25 August 2010

Perjury, Steroids, and Congress

The indictment of Roger Clemens, charged with committing perjury before the United States Congress, brings a few questions to my mind:

1.) Should we be prosecuting a retired athlete for lying about using performance enhancing substances?  There's a surprisingly large number who say "no", and they're not all rabid Roger Clemens fans.  One argument seems is the old "he's suffered enough", i.e. he's become a pariah in MLB circles and his once-certain election to the Baseball Hall of Fame now seems extremely unlikely. 

There are also those who dismiss the gravity of the offense about which he apparently lied, "it wasn't murder or treason or something".  And there are those - myself included - who ask what business Congress has investigating steroid use in professional sports.
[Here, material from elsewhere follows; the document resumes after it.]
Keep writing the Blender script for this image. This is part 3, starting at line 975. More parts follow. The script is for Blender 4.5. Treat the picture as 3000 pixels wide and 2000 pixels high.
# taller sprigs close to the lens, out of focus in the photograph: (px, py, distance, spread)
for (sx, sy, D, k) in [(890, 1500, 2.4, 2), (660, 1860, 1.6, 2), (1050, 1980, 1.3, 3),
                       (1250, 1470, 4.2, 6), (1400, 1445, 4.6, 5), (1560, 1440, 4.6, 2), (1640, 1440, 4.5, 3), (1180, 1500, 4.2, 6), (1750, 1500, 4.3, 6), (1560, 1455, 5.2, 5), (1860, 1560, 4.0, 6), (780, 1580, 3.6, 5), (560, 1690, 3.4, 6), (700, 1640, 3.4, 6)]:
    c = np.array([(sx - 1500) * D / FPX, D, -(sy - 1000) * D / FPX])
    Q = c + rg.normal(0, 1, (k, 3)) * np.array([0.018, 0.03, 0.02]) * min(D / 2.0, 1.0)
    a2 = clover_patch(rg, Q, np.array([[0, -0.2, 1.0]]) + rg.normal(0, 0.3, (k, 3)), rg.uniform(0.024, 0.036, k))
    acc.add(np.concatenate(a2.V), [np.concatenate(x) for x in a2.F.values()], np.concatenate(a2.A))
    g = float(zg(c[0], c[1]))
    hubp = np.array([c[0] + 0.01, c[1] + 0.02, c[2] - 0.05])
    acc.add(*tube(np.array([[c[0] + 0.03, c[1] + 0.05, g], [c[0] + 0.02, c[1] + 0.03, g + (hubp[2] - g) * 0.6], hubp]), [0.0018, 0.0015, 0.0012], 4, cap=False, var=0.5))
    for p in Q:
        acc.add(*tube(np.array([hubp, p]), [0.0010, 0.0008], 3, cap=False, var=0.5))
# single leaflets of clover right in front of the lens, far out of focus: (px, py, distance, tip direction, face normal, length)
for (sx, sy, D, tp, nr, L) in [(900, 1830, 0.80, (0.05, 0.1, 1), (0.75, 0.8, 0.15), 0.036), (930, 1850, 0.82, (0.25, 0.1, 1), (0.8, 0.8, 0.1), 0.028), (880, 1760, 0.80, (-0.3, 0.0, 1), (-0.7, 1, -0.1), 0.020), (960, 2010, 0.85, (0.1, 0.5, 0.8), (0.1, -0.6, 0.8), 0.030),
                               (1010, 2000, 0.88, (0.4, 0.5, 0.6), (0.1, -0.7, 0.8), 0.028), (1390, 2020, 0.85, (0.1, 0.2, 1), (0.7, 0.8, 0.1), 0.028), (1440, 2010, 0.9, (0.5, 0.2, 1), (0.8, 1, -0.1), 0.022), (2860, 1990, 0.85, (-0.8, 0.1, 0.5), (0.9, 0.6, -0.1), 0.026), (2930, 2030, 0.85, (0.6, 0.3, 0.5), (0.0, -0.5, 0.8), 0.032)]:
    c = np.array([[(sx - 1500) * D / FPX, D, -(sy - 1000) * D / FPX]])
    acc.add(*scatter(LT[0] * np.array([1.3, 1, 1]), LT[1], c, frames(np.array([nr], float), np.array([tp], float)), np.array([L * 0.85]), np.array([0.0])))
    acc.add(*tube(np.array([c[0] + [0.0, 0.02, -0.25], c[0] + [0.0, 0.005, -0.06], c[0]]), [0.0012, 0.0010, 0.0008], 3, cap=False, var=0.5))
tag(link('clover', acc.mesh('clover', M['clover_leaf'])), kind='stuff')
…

We heard many of the same arguments during the impeachment trial of President Clinton, who had certainly committed perjury himself.  "it's impractical" to remove the President of the United States from office over a lie he told in a deposition regarding a rather personal matter; but this was only a small part of the argument contra impeachment.  The most famous was that the offense "didn't rise to the level of impeachment", which I always found specious.

Is anyone reading this old enough to remember Alger Hiss?  For the younger set, Hiss was an official in the U.S. State Department who had been at Yalta with F.D.R. and was secretary of the founding meeting of the United Nations.  In 1948 an ex-Communist who was an editor at Time magazine, Whittaker Chambers, accused Hiss of being a Communist.  This was a cause celebre, especially since Hiss was an member of the "East Coast Establishment", an Ivy Leaguer who'd been a protege of one Supreme Court Justice while at Harvard (Felix Frankfurter) and susequently clerked for another (Oliver Wendell Holmes).  Hiss protested his innocence, and sued Chambers for libel.  The events which Chambers was able to prove were beyond the existing statutes of limitations, but Hiss was eventually charged with perjury, convicted, and jailed for several years.

Men (and women, lest they cavil at my insensitivity) lie, about matters large and small, for reasons good and bad.  But we need to be able to have confidence in our judicial proceedings and so the crime of perjury must be prosecuted and its perpetrators punished.  And prosecutions for perjury ought not be so rare that they are reserved as a "safety net" for instances when the law provides otherwise-insuficient remedy for the deeds of a miscreant.

2.) Why is Congress investigating steroid use in Major League Baseball in the first place?  On balance I suppose it might be a good thing, insofar as it keeps them from further curtailing our liberties, raising our taxes, or voting on any more legislation they haven't read!  But really, how's this their business?  Interstate commerce?  "Equal protection"? Baseball's informal status as our "national pastime"?  Or the "Imperial Congress" doing what it darn pleases?  Not that any of that is germane to the plight of Clemens, for one thing he wasn't subpoenaed or anything, he volunteered to testify! 

3.) There is much to be said about the effect of steroids (and H.G.H. and other stuff) on the game, far too much for this already-too-long post.  But please indulge me in a modest proposal: how about a separate league for players who want to use performance-enhancing drugs?  If, as the argument goes, a certain number of guys are going to do this no matter what, why not give them a venue to compete on an equal basis with their chemically-enhanced peers?  Middle infielders routinely hitting tape-measure homers, "real" power hitters routinely racking-up 75 home run seasons, relief pitchers throwing 100 m.p.h. for mutiple innings on back-to-back nights, and a 5-day disabled list in consideration for the "quicker recovery" that most players caught using P.E.D.s claim as their reason for using the juice?  If the "X-Games" and "Arena Football" were made for t.v., how much more the fully-juiced game of baseball?  Maybe then the rest of us fans could go back to watching the game as Wiliams and Koufax played it; or at least reasonably so.  (the mention of those names raises the question - how come these guys who are on the juice max-out at 100 pitches every fifth day, or need a break after a few straight games in the field?)